* **STATED PROBLEM**:
Output exactly the span of lines that begins at the line containing "Reconstruct this image" and ends at the line containing "for o in list(bpy.data.objects): bpy.data.objects.remove(o)", both lines included.

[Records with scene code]
***

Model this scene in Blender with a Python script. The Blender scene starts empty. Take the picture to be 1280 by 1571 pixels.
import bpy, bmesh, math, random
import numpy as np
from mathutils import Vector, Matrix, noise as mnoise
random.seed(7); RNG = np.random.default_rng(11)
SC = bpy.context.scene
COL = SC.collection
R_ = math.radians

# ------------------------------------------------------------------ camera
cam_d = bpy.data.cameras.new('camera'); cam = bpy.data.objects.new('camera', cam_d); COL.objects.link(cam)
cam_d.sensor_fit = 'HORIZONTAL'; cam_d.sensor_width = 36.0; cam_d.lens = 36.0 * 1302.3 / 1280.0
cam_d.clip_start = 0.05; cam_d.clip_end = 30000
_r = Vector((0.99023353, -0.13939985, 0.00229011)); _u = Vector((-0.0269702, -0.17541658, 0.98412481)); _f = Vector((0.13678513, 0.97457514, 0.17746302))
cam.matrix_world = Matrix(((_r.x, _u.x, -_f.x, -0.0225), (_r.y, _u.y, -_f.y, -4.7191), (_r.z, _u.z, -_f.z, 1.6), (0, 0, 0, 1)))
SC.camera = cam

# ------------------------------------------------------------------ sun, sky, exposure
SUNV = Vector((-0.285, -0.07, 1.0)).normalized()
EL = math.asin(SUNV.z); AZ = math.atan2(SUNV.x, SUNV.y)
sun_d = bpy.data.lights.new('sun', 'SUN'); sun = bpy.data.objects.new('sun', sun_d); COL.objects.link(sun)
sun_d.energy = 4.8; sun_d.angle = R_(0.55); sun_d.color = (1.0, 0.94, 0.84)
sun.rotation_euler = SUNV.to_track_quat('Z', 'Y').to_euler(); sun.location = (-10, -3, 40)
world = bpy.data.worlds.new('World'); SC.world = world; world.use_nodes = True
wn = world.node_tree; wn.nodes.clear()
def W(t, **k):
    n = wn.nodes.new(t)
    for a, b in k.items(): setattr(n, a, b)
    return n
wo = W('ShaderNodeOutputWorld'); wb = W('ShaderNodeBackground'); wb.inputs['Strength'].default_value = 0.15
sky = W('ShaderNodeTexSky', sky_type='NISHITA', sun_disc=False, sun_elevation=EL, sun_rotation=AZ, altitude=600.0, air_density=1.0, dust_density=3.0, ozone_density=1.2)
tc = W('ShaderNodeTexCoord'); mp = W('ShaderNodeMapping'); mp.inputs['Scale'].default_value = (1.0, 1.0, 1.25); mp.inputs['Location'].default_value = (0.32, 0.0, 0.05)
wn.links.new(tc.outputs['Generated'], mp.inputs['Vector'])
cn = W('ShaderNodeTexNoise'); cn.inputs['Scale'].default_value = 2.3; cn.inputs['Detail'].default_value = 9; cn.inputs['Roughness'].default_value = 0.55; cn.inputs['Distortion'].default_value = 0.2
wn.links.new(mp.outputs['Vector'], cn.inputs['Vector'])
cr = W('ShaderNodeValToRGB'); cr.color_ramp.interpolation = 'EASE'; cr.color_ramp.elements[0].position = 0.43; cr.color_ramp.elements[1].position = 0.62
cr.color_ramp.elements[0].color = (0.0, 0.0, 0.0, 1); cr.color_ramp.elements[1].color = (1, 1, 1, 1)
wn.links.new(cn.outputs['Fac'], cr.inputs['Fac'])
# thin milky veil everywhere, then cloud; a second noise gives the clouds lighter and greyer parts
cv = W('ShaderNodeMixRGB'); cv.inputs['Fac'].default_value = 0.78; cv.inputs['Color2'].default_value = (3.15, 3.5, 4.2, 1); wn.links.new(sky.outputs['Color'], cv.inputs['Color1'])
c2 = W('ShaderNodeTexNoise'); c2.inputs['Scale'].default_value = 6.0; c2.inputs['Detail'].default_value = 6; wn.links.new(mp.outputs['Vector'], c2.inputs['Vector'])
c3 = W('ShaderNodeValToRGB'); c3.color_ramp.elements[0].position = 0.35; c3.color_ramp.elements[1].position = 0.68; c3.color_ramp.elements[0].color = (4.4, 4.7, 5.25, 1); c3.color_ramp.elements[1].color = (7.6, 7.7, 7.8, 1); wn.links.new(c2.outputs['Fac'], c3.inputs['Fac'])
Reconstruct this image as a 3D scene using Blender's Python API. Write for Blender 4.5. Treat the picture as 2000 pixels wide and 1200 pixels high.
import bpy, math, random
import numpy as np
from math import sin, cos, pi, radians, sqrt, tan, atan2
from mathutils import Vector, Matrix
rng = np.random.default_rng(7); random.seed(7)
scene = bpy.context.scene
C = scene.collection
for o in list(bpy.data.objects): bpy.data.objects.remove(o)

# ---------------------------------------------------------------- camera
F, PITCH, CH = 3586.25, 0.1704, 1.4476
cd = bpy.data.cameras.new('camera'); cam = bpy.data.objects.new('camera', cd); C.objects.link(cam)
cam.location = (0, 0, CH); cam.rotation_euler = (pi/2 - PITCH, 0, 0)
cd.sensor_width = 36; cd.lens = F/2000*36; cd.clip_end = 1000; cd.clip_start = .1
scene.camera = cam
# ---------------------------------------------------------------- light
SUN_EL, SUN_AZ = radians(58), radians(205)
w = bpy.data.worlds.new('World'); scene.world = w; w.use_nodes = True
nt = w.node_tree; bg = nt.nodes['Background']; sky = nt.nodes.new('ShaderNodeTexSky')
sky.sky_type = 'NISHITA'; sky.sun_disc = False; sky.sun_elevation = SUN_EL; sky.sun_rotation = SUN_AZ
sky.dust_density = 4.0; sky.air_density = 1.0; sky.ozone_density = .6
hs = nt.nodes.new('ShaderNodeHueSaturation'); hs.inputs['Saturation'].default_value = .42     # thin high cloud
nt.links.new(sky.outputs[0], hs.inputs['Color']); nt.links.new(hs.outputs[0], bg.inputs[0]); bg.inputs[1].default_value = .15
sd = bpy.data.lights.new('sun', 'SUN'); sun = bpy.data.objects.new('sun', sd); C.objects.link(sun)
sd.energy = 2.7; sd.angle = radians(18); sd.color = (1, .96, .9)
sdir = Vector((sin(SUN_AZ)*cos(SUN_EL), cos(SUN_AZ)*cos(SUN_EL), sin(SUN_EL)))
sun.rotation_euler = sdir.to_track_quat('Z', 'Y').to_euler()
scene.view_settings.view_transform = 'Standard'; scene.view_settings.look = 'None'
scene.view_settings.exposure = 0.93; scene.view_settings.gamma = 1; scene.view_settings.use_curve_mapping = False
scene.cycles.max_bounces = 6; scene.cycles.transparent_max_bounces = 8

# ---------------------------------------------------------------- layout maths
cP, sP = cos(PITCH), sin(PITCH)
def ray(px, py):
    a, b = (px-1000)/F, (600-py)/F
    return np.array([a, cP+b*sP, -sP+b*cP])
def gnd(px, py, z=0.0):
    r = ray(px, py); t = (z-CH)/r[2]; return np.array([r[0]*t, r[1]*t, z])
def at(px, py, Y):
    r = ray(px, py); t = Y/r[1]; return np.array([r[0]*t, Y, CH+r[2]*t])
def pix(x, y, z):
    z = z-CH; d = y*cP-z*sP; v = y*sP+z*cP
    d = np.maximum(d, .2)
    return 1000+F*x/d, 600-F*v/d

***

* **COMPLETED EXERCISE**:
Reconstruct this image as a 3D scene using Blender's Python API. Write for Blender 4.5. Treat the picture as 2000 pixels wide and 1200 pixels high.
import bpy, math, random
import numpy as np
from math import sin, cos, pi, radians, sqrt, tan, atan2
from mathutils import Vector, Matrix
rng = np.random.default_rng(7); random.seed(7)
scene = bpy.context.scene
C = scene.collection
for o in list(bpy.data.objects): bpy.data.objects.remove(o)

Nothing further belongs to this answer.